Stellantis kündigt Händlerverträge

GVO
20.05.2021

Auch wenn man in der Branche so etwas erwartet hatte, so kamen der Zeitpunkt sowie die Art und Weise wie dies erfolgte, nun doch unverhofft: Der Stellantis-Konzern ordnet seinen Vertrieb neu und hat seine Händler per Monatsende gekündigt. 
Erst im Juli soll klar werden, wer einen Letter of Intent bekommt und weiter mit Stellantis im Geschäft bleibt.
Erst im Juli soll klar werden, wer einen Letter of Intent bekommt und weiter mit Stellantis im Geschäft bleibt.

Der Stellantis-Konzern hat eine weitreichende Umstrukturierung seiner Markennetze angekündigt und  den Vertriebs- und Servicepartnern der zu dem neuen Konzern gehörenden Marken mitgeteilt, dass ihre Händlerverträge zum 31. Mai 2021 mit einer Frist von zwei Jahren gekündigt werden. Die Verträge laufen damit am 31. Mai 2023 aus.

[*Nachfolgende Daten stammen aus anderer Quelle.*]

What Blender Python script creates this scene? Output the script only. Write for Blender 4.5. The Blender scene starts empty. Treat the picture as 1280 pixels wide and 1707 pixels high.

Der Konzern will ein Mehrmarkenvertriebsmodell aufbauen, mit dem er ab Juni 2023 an den Start geht. Bislang ist der Hersteller allerdings noch auf kaum einen Händler zugegangen, einen Letter of Intent (LoI) gibt es noch nicht. Mit der gestern verkündeten Erklärung hat man viele Händler, auch wenn Experten derartige Schritte prophezeit hatten, dann doch kalt erwischt, wie es aus der Branche heißt. Viele befürchten nun, dass Stellantis die Gelegenheit nützt, um das Händlernetz deutlich auszudünnen.

Schlechtes Timing, wenig Wertschätzung?

Selbst am so wichtigen Markt Deutschland wurden gerade einmal 15 Minuten dafür anberaumt, dass der zuständige Konzernmanager die Erklärung abgab. Fragen wurde dabei nicht erlaubt – für manche nicht gerade ein Zeichen von Wertschätzung. Der Zeitpunkt, der auferlegten Zeitdruck und die gewählte Form der Kommunikation wird zumindest hinter vorgehaltener Hand von Händlervertretern als unglücklich bezeichnet.

Denn erst im Juli soll klar sein, wer einen Letter of Intent (LoI) bekommt und damit rechnen darf, weiterhin Handelspartner von Stellantis zu sein. Üblicherweise kommt der LoI für die Zukunftspartner gleich mit der Kündigung. Im konkreten Fall bedeutet das nun, dass ab sofort alle Vertragshändler der Marken für einige Wochen in der Luft hängen und fürchten müssen, in zwei Jahren ohne Vertrag dazustehen.

Doch selbst wer im Juli einen LoI bekommt, tappt weiterhin im Dunkeln. Insofern nämlich als dann noch lange nicht klar ist, was in dem neuen Vertrag stehen wird. Denn die Gruppenfreistellungsverordnungen (GVO) laufen in Bälde aus. Die so genannte Vertikal-GVO, die für den Neuwagen-Vertrieb gilt, läuft am 31. Mai 2022 aus. Die Kfz-GVO, die für den After Sales-Bereich sowie die Serviceverträge relevant ist, ein Jahr danach, also 2023. Die Entscheidung über die Neuregelung steht noch aus. 

Fall Büchl lässt grüßen

Der europäische Herstellerverband CECRA spricht in einer Aussendung von einer „radical decision“, also einer Radikalmaßnahme. Diese kommt nur wenige Wochen, nachdem  der Oberste Gerichtshof in Österreich das erstinstanzliche Urteil gegen PSA im Rechtsstreit mit dem oberösterreichischen Peugeot-Händler Büchl in weiten Teilen bestätigt hatte. Damit bleibt es bei der Einschätzung, dass Peugeot seine Marktmacht gegenüber Händlern jahrelang missbraucht hat. Das hat die Branche europaweit aufgescheucht, zumal weitreichende Auswirkungen und etwaige Folgeklagen zu erwarten bzw. zumindest vorstellbar sind. Cecra-Generaldirektor Bernard Lycke sprach im Zusammenhang mit dem Fall Büchl von einem „Durchbruch in einem jahrzehntelangen Kampf um mehr Fairness im Verhältnis zwischen den Herstellern und Händlern“ (mehr dazu finden Sie hier). Vor dem Hintergrund hoffen Händlerverbände jetzt auf konstruktive, sachlich geführte Verhandlungen mit der PSA-Mutter Stellantis.